Your instructions
Keep only the lines where "from" appears.

-------- Supplied material

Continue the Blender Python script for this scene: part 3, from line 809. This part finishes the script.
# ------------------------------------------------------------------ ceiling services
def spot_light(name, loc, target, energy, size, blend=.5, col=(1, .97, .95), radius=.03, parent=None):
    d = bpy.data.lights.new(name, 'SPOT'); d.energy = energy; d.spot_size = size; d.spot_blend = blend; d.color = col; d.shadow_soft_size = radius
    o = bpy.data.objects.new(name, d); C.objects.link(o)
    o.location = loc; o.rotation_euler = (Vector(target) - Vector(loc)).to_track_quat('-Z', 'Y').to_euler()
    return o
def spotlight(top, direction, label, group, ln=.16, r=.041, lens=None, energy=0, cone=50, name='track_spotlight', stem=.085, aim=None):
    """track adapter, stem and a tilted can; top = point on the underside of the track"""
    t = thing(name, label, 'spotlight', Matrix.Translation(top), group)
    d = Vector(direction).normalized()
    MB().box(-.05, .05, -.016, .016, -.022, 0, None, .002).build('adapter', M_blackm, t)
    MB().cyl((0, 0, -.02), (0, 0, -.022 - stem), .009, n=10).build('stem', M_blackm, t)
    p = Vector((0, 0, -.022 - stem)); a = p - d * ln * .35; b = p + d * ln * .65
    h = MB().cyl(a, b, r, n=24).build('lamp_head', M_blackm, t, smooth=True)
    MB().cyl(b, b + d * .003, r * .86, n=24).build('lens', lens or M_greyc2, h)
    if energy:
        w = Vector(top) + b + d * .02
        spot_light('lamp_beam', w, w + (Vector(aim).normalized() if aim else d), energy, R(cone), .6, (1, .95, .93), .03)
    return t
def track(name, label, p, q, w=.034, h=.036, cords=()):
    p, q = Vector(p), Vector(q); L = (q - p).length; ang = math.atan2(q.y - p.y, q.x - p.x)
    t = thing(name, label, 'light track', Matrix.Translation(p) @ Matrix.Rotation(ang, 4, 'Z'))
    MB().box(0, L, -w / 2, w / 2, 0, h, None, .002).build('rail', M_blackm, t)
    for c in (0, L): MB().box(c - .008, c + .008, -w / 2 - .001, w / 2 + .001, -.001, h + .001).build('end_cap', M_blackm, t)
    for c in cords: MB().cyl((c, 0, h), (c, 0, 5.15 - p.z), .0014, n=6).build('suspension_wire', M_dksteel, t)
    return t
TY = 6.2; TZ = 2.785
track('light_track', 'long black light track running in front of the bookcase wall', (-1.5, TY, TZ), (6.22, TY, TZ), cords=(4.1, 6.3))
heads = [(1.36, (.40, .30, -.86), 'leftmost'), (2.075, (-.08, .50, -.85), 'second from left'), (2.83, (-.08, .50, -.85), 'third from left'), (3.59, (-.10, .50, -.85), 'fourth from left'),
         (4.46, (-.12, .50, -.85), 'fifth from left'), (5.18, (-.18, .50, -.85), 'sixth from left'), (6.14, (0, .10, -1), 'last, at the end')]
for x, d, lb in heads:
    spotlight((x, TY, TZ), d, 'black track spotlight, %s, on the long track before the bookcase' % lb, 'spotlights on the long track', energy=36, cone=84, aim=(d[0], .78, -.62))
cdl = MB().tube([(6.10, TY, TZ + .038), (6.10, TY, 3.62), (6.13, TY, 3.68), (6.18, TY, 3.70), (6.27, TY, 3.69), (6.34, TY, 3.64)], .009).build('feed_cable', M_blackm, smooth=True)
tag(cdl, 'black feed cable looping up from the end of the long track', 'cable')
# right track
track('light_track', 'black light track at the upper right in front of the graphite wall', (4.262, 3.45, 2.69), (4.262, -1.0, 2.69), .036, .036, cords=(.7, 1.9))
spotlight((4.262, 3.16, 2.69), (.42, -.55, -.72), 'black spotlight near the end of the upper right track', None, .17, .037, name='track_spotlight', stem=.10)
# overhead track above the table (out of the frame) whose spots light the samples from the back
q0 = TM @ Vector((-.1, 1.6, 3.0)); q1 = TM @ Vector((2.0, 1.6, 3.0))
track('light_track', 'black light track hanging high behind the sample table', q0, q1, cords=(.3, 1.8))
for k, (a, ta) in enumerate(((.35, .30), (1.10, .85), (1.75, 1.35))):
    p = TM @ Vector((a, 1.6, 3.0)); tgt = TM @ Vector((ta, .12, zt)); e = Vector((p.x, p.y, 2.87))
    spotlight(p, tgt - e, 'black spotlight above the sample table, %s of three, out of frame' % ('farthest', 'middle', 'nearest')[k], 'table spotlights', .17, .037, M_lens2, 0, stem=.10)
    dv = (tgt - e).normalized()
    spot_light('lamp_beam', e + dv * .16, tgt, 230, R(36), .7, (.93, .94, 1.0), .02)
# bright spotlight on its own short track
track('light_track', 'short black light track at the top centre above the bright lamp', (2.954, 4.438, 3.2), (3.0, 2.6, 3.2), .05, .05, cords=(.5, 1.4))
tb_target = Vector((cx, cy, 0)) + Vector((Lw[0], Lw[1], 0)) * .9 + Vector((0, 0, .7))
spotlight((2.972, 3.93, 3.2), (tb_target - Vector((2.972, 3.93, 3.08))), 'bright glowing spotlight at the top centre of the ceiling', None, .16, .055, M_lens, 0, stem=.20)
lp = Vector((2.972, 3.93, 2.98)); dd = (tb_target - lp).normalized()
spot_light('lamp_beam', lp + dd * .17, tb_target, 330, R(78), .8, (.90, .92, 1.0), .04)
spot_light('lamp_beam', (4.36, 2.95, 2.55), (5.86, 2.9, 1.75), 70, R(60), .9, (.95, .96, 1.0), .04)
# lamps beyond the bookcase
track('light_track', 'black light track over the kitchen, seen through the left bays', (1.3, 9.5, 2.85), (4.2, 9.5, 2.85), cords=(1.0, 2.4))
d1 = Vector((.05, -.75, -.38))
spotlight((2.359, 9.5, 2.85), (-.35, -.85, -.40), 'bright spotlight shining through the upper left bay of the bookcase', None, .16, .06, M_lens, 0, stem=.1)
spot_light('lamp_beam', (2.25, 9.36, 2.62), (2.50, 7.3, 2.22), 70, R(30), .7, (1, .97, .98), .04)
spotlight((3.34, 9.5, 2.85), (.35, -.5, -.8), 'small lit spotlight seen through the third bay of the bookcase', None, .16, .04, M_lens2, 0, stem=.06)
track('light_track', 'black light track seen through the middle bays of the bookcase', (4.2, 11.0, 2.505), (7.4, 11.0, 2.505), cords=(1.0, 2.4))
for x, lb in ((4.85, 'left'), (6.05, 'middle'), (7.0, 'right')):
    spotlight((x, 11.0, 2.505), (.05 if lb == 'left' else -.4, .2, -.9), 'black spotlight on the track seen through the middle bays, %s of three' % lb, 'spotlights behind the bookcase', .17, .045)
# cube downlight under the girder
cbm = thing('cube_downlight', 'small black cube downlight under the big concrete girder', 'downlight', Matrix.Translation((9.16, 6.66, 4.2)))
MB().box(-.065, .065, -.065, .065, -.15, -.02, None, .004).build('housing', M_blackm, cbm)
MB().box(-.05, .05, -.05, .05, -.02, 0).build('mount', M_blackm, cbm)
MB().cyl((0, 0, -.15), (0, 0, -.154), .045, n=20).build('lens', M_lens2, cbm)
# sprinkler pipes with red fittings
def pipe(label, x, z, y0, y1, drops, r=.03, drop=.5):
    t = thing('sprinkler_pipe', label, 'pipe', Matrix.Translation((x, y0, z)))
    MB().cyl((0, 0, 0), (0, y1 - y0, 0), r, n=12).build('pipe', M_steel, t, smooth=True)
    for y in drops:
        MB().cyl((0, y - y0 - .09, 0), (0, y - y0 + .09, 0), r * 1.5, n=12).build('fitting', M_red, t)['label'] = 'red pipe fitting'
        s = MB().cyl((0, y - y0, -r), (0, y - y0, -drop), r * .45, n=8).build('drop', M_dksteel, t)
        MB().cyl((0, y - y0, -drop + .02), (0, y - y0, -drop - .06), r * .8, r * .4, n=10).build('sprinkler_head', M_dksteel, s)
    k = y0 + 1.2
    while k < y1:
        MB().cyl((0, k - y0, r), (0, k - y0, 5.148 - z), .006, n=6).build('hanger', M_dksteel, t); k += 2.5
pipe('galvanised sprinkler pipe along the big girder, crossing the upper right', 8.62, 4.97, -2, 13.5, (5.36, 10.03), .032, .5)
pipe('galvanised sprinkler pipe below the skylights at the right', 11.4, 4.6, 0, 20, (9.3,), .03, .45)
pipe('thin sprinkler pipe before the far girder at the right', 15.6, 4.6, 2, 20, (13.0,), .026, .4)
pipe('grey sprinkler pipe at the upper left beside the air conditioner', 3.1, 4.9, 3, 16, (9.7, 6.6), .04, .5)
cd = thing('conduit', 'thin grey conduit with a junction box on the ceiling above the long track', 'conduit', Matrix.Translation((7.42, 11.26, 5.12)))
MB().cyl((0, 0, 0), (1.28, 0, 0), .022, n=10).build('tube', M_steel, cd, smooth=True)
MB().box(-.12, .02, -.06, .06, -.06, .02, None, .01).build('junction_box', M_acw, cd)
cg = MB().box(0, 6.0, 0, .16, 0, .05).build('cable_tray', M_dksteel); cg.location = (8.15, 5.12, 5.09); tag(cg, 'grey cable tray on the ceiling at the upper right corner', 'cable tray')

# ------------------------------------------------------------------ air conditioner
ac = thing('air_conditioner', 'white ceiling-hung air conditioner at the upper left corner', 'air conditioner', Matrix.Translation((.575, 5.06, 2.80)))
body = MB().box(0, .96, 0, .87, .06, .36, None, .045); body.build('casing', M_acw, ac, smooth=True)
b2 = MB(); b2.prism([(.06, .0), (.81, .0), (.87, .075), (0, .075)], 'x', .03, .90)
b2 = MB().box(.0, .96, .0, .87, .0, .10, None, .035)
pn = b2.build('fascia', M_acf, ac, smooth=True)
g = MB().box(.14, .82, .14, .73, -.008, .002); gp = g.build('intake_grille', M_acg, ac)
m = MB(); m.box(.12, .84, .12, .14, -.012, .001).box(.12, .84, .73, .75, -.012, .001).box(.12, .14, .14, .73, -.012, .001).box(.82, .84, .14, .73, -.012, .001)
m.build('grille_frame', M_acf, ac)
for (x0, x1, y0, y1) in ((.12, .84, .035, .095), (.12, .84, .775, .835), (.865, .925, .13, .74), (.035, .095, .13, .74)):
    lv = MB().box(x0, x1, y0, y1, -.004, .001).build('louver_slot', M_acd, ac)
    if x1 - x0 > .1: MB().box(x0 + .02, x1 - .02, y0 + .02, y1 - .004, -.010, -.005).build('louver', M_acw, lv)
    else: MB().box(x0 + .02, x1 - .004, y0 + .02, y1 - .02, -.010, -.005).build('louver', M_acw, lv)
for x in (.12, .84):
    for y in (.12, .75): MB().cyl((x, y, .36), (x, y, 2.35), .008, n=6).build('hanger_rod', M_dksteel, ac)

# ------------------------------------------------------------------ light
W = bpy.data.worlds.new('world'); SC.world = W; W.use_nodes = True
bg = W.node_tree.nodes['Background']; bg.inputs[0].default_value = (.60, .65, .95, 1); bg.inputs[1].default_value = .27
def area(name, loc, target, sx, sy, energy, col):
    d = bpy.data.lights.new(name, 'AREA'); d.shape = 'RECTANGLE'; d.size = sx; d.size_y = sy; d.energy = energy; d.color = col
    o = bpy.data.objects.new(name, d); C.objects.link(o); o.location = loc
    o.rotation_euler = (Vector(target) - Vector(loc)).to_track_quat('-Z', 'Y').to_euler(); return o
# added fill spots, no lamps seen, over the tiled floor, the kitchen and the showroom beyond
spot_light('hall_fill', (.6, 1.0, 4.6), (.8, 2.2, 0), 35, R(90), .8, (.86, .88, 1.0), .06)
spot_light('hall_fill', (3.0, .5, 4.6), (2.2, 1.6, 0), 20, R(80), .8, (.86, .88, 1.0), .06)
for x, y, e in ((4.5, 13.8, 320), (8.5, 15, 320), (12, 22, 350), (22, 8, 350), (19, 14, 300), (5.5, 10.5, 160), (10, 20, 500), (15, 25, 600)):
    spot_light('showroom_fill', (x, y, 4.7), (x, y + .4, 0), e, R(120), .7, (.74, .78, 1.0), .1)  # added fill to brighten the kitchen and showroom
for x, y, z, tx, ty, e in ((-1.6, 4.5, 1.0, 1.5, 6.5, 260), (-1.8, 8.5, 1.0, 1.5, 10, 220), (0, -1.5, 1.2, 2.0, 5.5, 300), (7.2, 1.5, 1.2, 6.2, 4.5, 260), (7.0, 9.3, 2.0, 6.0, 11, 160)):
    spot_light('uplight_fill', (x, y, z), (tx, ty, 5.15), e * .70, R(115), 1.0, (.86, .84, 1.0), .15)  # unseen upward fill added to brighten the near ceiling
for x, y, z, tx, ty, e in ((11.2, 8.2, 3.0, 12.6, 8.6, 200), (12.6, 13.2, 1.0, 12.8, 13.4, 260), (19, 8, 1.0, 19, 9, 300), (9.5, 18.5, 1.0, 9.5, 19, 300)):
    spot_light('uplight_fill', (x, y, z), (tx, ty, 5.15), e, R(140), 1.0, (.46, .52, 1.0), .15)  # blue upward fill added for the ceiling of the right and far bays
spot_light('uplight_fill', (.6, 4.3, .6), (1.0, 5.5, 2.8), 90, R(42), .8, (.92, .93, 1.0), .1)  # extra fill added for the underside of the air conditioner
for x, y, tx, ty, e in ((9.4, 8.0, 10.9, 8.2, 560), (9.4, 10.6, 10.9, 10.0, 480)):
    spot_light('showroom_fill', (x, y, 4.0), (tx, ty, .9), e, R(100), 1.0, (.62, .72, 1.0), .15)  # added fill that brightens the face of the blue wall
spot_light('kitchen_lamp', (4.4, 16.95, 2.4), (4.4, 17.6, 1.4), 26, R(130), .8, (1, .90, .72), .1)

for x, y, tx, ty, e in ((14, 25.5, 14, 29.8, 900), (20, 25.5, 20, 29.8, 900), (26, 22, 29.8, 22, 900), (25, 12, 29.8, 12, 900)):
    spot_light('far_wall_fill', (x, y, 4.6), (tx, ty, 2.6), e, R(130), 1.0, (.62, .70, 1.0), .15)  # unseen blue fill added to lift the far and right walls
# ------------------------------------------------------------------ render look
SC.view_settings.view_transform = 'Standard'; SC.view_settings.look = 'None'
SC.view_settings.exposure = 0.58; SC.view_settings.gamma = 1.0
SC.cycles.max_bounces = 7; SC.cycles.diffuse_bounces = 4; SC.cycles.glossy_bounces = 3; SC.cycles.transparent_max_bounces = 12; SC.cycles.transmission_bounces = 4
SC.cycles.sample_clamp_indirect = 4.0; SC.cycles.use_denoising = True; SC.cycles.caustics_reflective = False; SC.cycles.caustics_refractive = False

----------------

Task result
Continue the Blender Python script for this scene: part 3, from line 809. This part finishes the script.
heads = [(1.36, (.40, .30, -.86), 'leftmost'), (2.075, (-.08, .50, -.85), 'second from left'), (2.83, (-.08, .50, -.85), 'third from left'), (3.59, (-.10, .50, -.85), 'fourth from left'),
         (4.46, (-.12, .50, -.85), 'fifth from left'), (5.18, (-.18, .50, -.85), 'sixth from left'), (6.14, (0, .10, -1), 'last, at the end')]
tag(cdl, 'black feed cable looping up from the end of the long track', 'cable')
# overhead track above the table (out of the frame) whose spots light the samples from the back